-- Begin --

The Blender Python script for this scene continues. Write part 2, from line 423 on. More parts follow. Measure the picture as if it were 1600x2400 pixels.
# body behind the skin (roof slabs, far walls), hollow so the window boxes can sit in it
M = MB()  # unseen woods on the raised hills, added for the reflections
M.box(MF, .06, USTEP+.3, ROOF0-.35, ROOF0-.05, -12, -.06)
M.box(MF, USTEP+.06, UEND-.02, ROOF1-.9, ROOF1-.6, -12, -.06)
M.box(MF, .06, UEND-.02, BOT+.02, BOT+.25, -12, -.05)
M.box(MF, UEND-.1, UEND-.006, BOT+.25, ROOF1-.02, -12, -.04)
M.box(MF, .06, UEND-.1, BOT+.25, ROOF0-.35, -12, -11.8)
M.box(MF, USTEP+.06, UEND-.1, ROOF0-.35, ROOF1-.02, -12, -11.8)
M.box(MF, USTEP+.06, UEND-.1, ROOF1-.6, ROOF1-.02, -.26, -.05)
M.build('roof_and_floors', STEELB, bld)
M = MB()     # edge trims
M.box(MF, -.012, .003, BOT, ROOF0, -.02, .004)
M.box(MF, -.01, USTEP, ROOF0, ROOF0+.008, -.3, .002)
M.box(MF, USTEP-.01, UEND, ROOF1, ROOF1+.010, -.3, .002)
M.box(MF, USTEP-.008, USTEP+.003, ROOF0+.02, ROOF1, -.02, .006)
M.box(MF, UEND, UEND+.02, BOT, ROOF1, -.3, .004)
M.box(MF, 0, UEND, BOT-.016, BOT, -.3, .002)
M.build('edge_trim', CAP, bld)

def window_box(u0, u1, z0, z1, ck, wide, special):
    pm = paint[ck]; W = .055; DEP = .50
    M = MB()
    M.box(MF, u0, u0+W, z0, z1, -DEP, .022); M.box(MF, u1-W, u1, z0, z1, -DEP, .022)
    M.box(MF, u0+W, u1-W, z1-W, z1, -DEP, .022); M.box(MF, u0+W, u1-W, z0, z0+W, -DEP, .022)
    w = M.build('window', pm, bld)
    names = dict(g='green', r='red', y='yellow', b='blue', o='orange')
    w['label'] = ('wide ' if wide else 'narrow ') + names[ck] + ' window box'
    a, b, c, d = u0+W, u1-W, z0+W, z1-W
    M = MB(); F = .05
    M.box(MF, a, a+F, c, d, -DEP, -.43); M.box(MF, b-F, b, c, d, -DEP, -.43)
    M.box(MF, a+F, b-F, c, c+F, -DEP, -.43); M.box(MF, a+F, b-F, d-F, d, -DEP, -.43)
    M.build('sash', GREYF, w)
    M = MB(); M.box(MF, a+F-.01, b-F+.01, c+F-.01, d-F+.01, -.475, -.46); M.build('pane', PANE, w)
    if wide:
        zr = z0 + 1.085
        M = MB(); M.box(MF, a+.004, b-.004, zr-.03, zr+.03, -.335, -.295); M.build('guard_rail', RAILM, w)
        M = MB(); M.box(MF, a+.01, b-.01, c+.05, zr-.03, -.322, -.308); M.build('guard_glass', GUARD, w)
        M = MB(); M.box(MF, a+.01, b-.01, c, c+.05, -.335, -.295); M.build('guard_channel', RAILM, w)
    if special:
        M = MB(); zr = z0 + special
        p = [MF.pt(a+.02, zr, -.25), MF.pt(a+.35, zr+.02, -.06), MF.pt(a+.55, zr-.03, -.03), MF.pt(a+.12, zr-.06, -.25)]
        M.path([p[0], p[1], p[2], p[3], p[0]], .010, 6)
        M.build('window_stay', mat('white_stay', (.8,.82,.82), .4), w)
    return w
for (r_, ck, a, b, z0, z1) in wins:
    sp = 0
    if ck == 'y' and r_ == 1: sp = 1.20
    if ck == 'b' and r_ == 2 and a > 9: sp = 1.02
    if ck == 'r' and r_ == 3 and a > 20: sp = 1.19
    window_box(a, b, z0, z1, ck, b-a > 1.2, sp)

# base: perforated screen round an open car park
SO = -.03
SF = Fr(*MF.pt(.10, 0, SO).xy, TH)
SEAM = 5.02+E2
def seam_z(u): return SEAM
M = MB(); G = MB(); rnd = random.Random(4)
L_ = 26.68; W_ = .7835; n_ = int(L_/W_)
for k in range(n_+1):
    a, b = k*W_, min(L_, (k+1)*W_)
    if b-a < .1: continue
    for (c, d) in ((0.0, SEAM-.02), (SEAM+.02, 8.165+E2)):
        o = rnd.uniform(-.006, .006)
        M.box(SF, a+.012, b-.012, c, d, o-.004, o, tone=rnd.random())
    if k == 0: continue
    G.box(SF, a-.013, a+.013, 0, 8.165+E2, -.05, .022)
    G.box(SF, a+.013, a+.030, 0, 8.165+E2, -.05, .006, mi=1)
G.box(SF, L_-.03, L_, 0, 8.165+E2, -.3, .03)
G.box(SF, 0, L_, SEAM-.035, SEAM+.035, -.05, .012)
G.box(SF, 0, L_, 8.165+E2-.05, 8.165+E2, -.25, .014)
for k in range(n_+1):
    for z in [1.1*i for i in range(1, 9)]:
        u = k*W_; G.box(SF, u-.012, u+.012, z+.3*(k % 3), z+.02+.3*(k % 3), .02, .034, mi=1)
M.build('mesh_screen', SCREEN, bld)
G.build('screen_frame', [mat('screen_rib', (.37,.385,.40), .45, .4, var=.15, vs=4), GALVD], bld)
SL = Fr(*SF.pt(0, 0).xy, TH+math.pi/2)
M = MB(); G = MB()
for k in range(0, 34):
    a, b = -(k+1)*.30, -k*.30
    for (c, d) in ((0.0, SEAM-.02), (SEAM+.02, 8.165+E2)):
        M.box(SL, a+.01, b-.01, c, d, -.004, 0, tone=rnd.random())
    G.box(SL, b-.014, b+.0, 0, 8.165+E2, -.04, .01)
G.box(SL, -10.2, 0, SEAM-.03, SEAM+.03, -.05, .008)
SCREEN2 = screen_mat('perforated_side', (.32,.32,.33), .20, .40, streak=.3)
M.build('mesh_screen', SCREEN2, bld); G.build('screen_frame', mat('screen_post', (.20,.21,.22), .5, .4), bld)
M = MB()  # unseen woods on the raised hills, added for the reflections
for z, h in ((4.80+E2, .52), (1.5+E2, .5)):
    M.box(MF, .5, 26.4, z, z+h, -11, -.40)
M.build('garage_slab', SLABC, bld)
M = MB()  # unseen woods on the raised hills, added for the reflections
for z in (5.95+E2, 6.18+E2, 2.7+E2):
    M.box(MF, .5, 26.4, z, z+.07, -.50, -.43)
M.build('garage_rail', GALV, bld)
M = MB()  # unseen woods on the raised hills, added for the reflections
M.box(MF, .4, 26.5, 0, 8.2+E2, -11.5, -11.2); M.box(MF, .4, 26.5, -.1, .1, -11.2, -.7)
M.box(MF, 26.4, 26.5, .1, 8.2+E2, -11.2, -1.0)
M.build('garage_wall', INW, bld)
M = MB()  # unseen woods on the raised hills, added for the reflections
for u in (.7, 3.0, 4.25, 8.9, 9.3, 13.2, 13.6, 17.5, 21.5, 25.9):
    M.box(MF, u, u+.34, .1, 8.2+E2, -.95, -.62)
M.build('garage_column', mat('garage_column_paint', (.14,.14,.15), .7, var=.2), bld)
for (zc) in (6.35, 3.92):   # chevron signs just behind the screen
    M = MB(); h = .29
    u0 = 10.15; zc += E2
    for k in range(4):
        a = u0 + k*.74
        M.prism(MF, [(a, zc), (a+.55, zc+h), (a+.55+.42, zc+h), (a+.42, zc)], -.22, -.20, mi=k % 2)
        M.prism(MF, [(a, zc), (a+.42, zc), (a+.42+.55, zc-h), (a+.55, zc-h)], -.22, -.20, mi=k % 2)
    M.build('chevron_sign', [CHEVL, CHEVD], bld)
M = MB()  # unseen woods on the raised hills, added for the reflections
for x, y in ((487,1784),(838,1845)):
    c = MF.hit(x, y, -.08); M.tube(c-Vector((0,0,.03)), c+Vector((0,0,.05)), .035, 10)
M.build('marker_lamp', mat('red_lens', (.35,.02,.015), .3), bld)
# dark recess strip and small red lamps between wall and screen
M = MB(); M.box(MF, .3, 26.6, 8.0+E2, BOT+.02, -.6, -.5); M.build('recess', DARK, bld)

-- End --

§ **YOUR TASK**
Produce the lines from the top of the listing through the "M.build('edge_trim', CAP, bld)" line exactly as they appear, with no additional output.

§ **OUTPUT BELOW**
The Blender Python script for this scene continues. Write part 2, from line 423 on. More parts follow. Measure the picture as if it were 1600x2400 pixels.
# body behind the skin (roof slabs, far walls), hollow so the window boxes can sit in it
M = MB()  # unseen woods on the raised hills, added for the reflections
M.box(MF, .06, USTEP+.3, ROOF0-.35, ROOF0-.05, -12, -.06)
M.box(MF, USTEP+.06, UEND-.02, ROOF1-.9, ROOF1-.6, -12, -.06)
M.box(MF, .06, UEND-.02, BOT+.02, BOT+.25, -12, -.05)
M.box(MF, UEND-.1, UEND-.006, BOT+.25, ROOF1-.02, -12, -.04)
M.box(MF, .06, UEND-.1, BOT+.25, ROOF0-.35, -12, -11.8)
M.box(MF, USTEP+.06, UEND-.1, ROOF0-.35, ROOF1-.02, -12, -11.8)
M.box(MF, USTEP+.06, UEND-.1, ROOF1-.6, ROOF1-.02, -.26, -.05)
M.build('roof_and_floors', STEELB, bld)
M = MB()     # edge trims
M.box(MF, -.012, .003, BOT, ROOF0, -.02, .004)
M.box(MF, -.01, USTEP, ROOF0, ROOF0+.008, -.3, .002)
M.box(MF, USTEP-.01, UEND, ROOF1, ROOF1+.010, -.3, .002)
M.box(MF, USTEP-.008, USTEP+.003, ROOF0+.02, ROOF1, -.02, .006)
M.box(MF, UEND, UEND+.02, BOT, ROOF1, -.3, .004)
M.box(MF, 0, UEND, BOT-.016, BOT, -.3, .002)
M.build('edge_trim', CAP, bld)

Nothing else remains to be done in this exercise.